- SHORT TASK:
Quote the whole listing verbatim.

─── RECORDED INFORMATION ───

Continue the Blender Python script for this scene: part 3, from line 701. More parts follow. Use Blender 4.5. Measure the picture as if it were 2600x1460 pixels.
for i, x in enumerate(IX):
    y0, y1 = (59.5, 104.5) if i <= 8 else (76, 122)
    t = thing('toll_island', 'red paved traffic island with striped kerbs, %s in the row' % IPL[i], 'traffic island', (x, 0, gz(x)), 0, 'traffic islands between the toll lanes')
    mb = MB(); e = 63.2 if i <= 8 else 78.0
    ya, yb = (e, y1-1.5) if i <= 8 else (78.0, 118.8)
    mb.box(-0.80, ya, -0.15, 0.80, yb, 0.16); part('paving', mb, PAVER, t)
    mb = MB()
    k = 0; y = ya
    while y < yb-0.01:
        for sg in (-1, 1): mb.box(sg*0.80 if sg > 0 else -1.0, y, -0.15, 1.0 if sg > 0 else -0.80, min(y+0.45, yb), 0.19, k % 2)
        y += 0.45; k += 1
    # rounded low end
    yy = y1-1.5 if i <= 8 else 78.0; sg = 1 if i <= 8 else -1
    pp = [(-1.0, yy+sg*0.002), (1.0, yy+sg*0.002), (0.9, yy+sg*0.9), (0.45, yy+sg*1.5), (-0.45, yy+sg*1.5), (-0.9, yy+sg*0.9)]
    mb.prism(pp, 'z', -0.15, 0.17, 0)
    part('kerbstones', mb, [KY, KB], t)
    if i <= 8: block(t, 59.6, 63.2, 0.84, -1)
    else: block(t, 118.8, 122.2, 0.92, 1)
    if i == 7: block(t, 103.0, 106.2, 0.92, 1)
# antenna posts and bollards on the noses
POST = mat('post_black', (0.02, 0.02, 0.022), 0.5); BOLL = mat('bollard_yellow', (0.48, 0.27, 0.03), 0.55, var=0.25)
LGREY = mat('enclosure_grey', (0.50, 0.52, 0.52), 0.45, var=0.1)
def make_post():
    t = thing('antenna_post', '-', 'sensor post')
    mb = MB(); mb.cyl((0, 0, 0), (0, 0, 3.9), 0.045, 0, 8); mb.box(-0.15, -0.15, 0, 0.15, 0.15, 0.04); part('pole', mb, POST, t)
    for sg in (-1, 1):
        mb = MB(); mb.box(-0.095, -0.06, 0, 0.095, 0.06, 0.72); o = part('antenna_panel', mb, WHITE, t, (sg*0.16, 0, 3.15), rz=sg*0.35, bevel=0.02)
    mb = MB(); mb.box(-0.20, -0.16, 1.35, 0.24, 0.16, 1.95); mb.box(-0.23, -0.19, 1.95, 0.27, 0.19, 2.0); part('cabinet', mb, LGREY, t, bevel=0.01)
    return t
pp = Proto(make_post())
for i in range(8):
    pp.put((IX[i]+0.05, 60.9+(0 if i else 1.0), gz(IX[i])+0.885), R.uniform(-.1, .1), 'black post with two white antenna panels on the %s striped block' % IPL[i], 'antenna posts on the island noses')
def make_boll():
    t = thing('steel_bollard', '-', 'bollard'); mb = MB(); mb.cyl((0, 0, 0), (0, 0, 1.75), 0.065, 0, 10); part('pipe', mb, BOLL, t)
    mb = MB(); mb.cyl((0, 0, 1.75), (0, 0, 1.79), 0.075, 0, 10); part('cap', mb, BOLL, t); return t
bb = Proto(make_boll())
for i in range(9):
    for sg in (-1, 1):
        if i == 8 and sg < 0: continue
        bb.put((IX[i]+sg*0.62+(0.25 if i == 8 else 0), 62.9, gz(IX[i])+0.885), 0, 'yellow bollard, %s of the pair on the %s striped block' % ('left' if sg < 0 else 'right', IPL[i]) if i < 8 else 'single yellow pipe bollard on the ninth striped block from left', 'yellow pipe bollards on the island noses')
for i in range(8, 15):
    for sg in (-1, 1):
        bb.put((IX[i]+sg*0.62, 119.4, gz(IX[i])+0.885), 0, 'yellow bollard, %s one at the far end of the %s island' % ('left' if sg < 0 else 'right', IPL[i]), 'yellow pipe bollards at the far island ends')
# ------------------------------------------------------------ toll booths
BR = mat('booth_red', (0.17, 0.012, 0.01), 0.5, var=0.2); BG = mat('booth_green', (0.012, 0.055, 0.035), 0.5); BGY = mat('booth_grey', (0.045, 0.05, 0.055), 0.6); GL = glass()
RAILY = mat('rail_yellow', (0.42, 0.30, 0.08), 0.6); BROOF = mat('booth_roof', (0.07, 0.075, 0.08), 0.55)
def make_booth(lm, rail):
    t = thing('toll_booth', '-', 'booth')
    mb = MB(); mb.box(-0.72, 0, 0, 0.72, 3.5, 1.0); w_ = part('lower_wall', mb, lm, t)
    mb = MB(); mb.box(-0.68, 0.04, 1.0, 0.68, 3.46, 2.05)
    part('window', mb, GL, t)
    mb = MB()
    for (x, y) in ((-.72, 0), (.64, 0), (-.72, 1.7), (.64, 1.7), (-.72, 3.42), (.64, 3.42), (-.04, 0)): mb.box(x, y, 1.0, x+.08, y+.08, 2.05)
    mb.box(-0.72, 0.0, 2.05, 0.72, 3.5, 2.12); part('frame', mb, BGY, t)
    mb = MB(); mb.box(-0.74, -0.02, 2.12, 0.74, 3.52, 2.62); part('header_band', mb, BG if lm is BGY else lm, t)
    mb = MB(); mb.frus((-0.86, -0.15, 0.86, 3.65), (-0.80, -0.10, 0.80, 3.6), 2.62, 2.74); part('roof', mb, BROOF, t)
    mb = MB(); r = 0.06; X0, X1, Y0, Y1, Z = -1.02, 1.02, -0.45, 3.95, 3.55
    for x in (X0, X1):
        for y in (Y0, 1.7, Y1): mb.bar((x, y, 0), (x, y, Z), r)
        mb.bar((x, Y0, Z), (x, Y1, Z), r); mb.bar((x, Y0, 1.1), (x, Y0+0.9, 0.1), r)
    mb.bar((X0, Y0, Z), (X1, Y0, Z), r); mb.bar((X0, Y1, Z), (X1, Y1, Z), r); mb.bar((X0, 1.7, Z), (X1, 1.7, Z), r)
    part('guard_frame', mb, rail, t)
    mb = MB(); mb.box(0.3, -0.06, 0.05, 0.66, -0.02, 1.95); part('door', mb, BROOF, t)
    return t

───

- RESPONSE TO THE TASK:
Continue the Blender Python script for this scene: part 3, from line 701. More parts follow. Use Blender 4.5. Measure the picture as if it were 2600x1460 pixels.
for i, x in enumerate(IX):
    y0, y1 = (59.5, 104.5) if i <= 8 else (76, 122)
    t = thing('toll_island', 'red paved traffic island with striped kerbs, %s in the row' % IPL[i], 'traffic island', (x, 0, gz(x)), 0, 'traffic islands between the toll lanes')
    mb = MB(); e = 63.2 if i <= 8 else 78.0
    ya, yb = (e, y1-1.5) if i <= 8 else (78.0, 118.8)
    mb.box(-0.80, ya, -0.15, 0.80, yb, 0.16); part('paving', mb, PAVER, t)
    mb = MB()
    k = 0; y = ya
    while y < yb-0.01:
        for sg in (-1, 1): mb.box(sg*0.80 if sg > 0 else -1.0, y, -0.15, 1.0 if sg > 0 else -0.80, min(y+0.45, yb), 0.19, k % 2)
        y += 0.45; k += 1
    # rounded low end
    yy = y1-1.5 if i <= 8 else 78.0; sg = 1 if i <= 8 else -1
    pp = [(-1.0, yy+sg*0.002), (1.0, yy+sg*0.002), (0.9, yy+sg*0.9), (0.45, yy+sg*1.5), (-0.45, yy+sg*1.5), (-0.9, yy+sg*0.9)]
    mb.prism(pp, 'z', -0.15, 0.17, 0)
    part('kerbstones', mb, [KY, KB], t)
    if i <= 8: block(t, 59.6, 63.2, 0.84, -1)
    else: block(t, 118.8, 122.2, 0.92, 1)
    if i == 7: block(t, 103.0, 106.2, 0.92, 1)
# antenna posts and bollards on the noses
POST = mat('post_black', (0.02, 0.02, 0.022), 0.5); BOLL = mat('bollard_yellow', (0.48, 0.27, 0.03), 0.55, var=0.25)
LGREY = mat('enclosure_grey', (0.50, 0.52, 0.52), 0.45, var=0.1)
def make_post():
    t = thing('antenna_post', '-', 'sensor post')
    mb = MB(); mb.cyl((0, 0, 0), (0, 0, 3.9), 0.045, 0, 8); mb.box(-0.15, -0.15, 0, 0.15, 0.15, 0.04); part('pole', mb, POST, t)
    for sg in (-1, 1):
        mb = MB(); mb.box(-0.095, -0.06, 0, 0.095, 0.06, 0.72); o = part('antenna_panel', mb, WHITE, t, (sg*0.16, 0, 3.15), rz=sg*0.35, bevel=0.02)
    mb = MB(); mb.box(-0.20, -0.16, 1.35, 0.24, 0.16, 1.95); mb.box(-0.23, -0.19, 1.95, 0.27, 0.19, 2.0); part('cabinet', mb, LGREY, t, bevel=0.01)
    return t
pp = Proto(make_post())
for i in range(8):
    pp.put((IX[i]+0.05, 60.9+(0 if i else 1.0), gz(IX[i])+0.885), R.uniform(-.1, .1), 'black post with two white antenna panels on the %s striped block' % IPL[i], 'antenna posts on the island noses')
def make_boll():
    t = thing('steel_bollard', '-', 'bollard'); mb = MB(); mb.cyl((0, 0, 0), (0, 0, 1.75), 0.065, 0, 10); part('pipe', mb, BOLL, t)
    mb = MB(); mb.cyl((0, 0, 1.75), (0, 0, 1.79), 0.075, 0, 10); part('cap', mb, BOLL, t); return t
bb = Proto(make_boll())
for i in range(9):
    for sg in (-1, 1):
        if i == 8 and sg < 0: continue
        bb.put((IX[i]+sg*0.62+(0.25 if i == 8 else 0), 62.9, gz(IX[i])+0.885), 0, 'yellow bollard, %s of the pair on the %s striped block' % ('left' if sg < 0 else 'right', IPL[i]) if i < 8 else 'single yellow pipe bollard on the ninth striped block from left', 'yellow pipe bollards on the island noses')
for i in range(8, 15):
    for sg in (-1, 1):
        bb.put((IX[i]+sg*0.62, 119.4, gz(IX[i])+0.885), 0, 'yellow bollard, %s one at the far end of the %s island' % ('left' if sg < 0 else 'right', IPL[i]), 'yellow pipe bollards at the far island ends')
# ------------------------------------------------------------ toll booths
BR = mat('booth_red', (0.17, 0.012, 0.01), 0.5, var=0.2); BG = mat('booth_green', (0.012, 0.055, 0.035), 0.5); BGY = mat('booth_grey', (0.045, 0.05, 0.055), 0.6); GL = glass()
RAILY = mat('rail_yellow', (0.42, 0.30, 0.08), 0.6); BROOF = mat('booth_roof', (0.07, 0.075, 0.08), 0.55)
def make_booth(lm, rail):
    t = thing('toll_booth', '-', 'booth')
    mb = MB(); mb.box(-0.72, 0, 0, 0.72, 3.5, 1.0); w_ = part('lower_wall', mb, lm, t)
    mb = MB(); mb.box(-0.68, 0.04, 1.0, 0.68, 3.46, 2.05)
    part('window', mb, GL, t)
    mb = MB()
    for (x, y) in ((-.72, 0), (.64, 0), (-.72, 1.7), (.64, 1.7), (-.72, 3.42), (.64, 3.42), (-.04, 0)): mb.box(x, y, 1.0, x+.08, y+.08, 2.05)
    mb.box(-0.72, 0.0, 2.05, 0.72, 3.5, 2.12); part('frame', mb, BGY, t)
    mb = MB(); mb.box(-0.74, -0.02, 2.12, 0.74, 3.52, 2.62); part('header_band', mb, BG if lm is BGY else lm, t)
    mb = MB(); mb.frus((-0.86, -0.15, 0.86, 3.65), (-0.80, -0.10, 0.80, 3.6), 2.62, 2.74); part('roof', mb, BROOF, t)
    mb = MB(); r = 0.06; X0, X1, Y0, Y1, Z = -1.02, 1.02, -0.45, 3.95, 3.55
    for x in (X0, X1):
        for y in (Y0, 1.7, Y1): mb.bar((x, y, 0), (x, y, Z), r)
        mb.bar((x, Y0, Z), (x, Y1, Z), r); mb.bar((x, Y0, 1.1), (x, Y0+0.9, 0.1), r)
    mb.bar((X0, Y0, Z), (X1, Y0, Z), r); mb.bar((X0, Y1, Z), (X1, Y1, Z), r); mb.bar((X0, 1.7, Z), (X1, 1.7, Z), r)
    part('guard_frame', mb, rail, t)
    mb = MB(); mb.box(0.3, -0.06, 0.05, 0.66, -0.02, 1.95); part('door', mb, BROOF, t)
    return t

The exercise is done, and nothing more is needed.